Recorded data:
---*---
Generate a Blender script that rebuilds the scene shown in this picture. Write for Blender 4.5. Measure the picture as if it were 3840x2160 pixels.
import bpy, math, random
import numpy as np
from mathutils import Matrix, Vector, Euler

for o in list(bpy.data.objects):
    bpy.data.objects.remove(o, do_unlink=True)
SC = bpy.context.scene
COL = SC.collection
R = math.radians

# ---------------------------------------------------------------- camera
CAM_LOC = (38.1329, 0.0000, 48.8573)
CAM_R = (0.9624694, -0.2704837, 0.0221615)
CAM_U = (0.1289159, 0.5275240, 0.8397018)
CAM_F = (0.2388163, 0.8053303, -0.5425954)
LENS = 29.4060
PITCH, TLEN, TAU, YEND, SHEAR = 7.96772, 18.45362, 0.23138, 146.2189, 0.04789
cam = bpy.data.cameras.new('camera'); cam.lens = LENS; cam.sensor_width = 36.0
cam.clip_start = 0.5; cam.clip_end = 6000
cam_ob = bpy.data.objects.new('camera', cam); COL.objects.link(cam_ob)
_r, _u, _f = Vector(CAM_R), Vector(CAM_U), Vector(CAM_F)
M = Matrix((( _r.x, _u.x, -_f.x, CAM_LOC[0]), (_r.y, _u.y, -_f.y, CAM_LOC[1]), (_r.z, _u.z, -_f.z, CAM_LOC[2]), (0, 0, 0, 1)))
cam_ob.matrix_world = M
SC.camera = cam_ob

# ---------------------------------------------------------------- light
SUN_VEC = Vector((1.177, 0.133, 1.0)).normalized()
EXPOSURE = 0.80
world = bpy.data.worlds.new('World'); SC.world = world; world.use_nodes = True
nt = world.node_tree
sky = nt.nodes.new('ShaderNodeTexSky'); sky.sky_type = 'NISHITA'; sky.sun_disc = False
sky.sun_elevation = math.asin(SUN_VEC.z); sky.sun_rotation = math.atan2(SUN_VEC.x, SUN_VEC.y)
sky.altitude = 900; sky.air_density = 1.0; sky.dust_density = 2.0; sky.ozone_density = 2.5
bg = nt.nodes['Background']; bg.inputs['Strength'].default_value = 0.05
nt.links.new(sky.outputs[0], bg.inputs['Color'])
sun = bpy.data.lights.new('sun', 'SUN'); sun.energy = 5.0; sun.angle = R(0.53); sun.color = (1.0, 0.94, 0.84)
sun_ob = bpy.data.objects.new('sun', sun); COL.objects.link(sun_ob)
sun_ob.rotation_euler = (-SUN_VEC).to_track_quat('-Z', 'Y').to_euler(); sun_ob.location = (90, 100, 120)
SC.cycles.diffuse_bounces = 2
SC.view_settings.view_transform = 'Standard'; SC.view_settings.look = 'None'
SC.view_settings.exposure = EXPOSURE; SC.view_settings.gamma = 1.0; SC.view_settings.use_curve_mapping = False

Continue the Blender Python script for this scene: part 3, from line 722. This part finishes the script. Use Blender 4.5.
---*---
Given task> Quote the records from their first line to the line with "R = math.radians", inclusive, without adding or dropping anything.

Solution to the exercise>
Generate a Blender script that rebuilds the scene shown in this picture. Write for Blender 4.5. Measure the picture as if it were 3840x2160 pixels.
import bpy, math, random
import numpy as np
from mathutils import Matrix, Vector, Euler

for o in list(bpy.data.objects):
    bpy.data.objects.remove(o, do_unlink=True)
SC = bpy.context.scene
COL = SC.collection
R = math.radians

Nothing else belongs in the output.